Hovercraft Lab

I was unable to ride the hovercraft, but the students who were able to ride it said that it was strange how well the hovercraft retained the motion of the initial push. If someone was pushed unevenly, the rider would spin until they stopped, or an outside force acted upon them to stop spinning. A hovercraft allows the rider to experience being in a relatively frictionless environment. Unlike a skateboard, or sled, in order to stop, someone had to physically stop the rider, rather than relying on friction to slow the hovercraft down.

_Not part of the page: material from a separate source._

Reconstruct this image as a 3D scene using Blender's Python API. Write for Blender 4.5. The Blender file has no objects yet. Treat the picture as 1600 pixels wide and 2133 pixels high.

When the rider had equilibrium, it basically meant that they were either in a constant state of velocity (not accelerating forwards or backwards), or they were at rest. Inertia was shown though this exercise when it was difficult for the starter or stopper to push the hovercraft. The hovercraft did not want to switch from being at rest to being in motion, and vice versa. When the hovercraft was at equilibrium, it had a net force of 0N, meaning it was neither being pushed or pulled. When the hovercraft was either being stopped or started, it had a net force higher than 0, because it was not at a state of equilibrium.

In this lab, the acceleration seemed to depend on how much the stopper pushed (to accelerate backwards in order to stop) and how much the starter pushed (to accelerate forwards in order to move).

The hovercraft had constant velocity after the starter pushed them. The net force was at 0N, and moving, there for both having equilibrium and constant velocity.

Depending on how much mass the person had, they were either harder or easier to stop. It was shown that the higher the mass of someone, the harder it was for them to start moving, or to stop. Mass is directly related to inertia, meaning the higher mass an object has, the harder it will be to change from being at rest to not, and vice versa.